Copy the data that follows, character for character, minus the pictures.

..............................

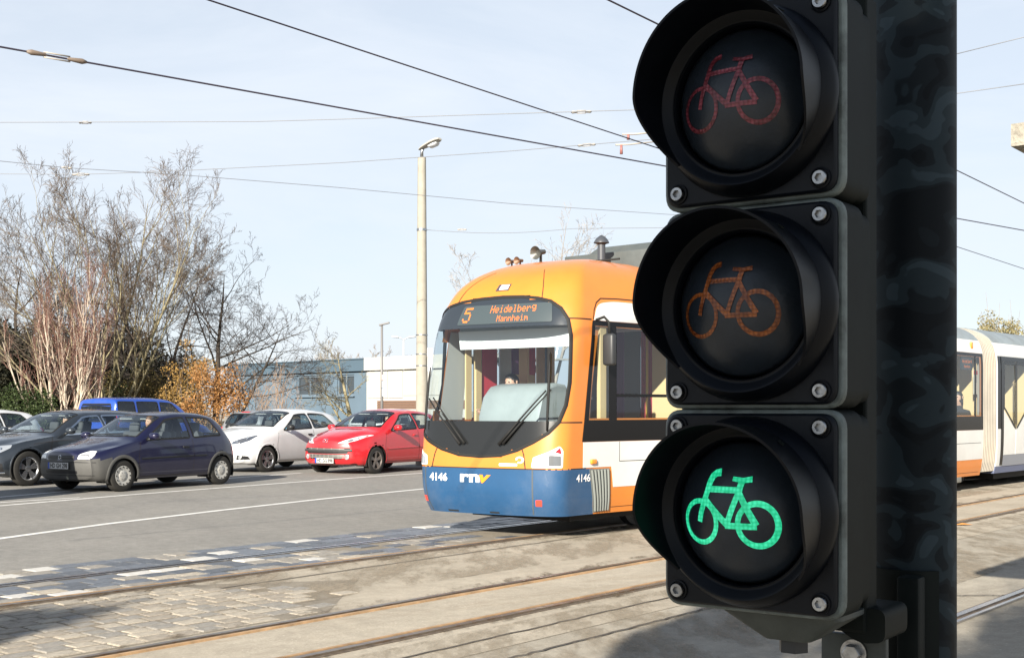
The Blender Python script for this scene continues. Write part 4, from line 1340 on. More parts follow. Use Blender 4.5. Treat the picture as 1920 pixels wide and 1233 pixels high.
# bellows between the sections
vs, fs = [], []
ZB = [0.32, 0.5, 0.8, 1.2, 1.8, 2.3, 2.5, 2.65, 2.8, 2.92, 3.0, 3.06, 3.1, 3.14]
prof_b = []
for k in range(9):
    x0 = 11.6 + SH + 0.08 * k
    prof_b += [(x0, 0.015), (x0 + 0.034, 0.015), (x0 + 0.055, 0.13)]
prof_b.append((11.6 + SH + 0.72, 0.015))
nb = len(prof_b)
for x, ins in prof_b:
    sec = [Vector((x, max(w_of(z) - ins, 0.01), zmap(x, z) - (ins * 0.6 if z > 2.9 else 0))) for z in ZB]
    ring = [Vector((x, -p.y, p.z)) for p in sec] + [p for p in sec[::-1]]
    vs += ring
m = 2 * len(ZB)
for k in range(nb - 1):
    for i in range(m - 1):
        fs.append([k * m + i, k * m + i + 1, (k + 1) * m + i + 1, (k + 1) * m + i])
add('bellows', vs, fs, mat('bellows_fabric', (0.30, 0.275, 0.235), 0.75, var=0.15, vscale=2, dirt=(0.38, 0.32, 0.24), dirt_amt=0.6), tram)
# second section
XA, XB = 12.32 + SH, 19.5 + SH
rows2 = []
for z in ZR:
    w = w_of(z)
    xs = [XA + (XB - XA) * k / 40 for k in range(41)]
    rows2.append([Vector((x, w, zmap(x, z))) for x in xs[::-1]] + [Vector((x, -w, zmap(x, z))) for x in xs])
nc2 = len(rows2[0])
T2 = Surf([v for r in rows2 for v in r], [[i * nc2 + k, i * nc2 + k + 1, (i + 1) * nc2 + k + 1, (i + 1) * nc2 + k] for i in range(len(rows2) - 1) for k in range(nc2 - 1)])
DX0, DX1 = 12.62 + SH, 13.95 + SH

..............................

◆ Full output
The Blender Python script for this scene continues. Write part 4, from line 1340 on. More parts follow. Use Blender 4.5. Treat the picture as 1920 pixels wide and 1233 pixels high.
# bellows between the sections
vs, fs = [], []
ZB = [0.32, 0.5, 0.8, 1.2, 1.8, 2.3, 2.5, 2.65, 2.8, 2.92, 3.0, 3.06, 3.1, 3.14]
prof_b = []
for k in range(9):
    x0 = 11.6 + SH + 0.08 * k
    prof_b += [(x0, 0.015), (x0 + 0.034, 0.015), (x0 + 0.055, 0.13)]
prof_b.append((11.6 + SH + 0.72, 0.015))
nb = len(prof_b)
for x, ins in prof_b:
    sec = [Vector((x, max(w_of(z) - ins, 0.01), zmap(x, z) - (ins * 0.6 if z > 2.9 else 0))) for z in ZB]
    ring = [Vector((x, -p.y, p.z)) for p in sec] + [p for p in sec[::-1]]
    vs += ring
m = 2 * len(ZB)
for k in range(nb - 1):
    for i in range(m - 1):
        fs.append([k * m + i, k * m + i + 1, (k + 1) * m + i + 1, (k + 1) * m + i])
add('bellows', vs, fs, mat('bellows_fabric', (0.30, 0.275, 0.235), 0.75, var=0.15, vscale=2, dirt=(0.38, 0.32, 0.24), dirt_amt=0.6), tram)
# second section
XA, XB = 12.32 + SH, 19.5 + SH
rows2 = []
for z in ZR:
    w = w_of(z)
    xs = [XA + (XB - XA) * k / 40 for k in range(41)]
    rows2.append([Vector((x, w, zmap(x, z))) for x in xs[::-1]] + [Vector((x, -w, zmap(x, z))) for x in xs])
nc2 = len(rows2[0])
T2 = Surf([v for r in rows2 for v in r], [[i * nc2 + k, i * nc2 + k + 1, (i + 1) * nc2 + k + 1, (i + 1) * nc2 + k] for i in range(len(rows2) - 1) for k in range(nc2 - 1)])
DX0, DX1 = 12.62 + SH, 13.95 + SH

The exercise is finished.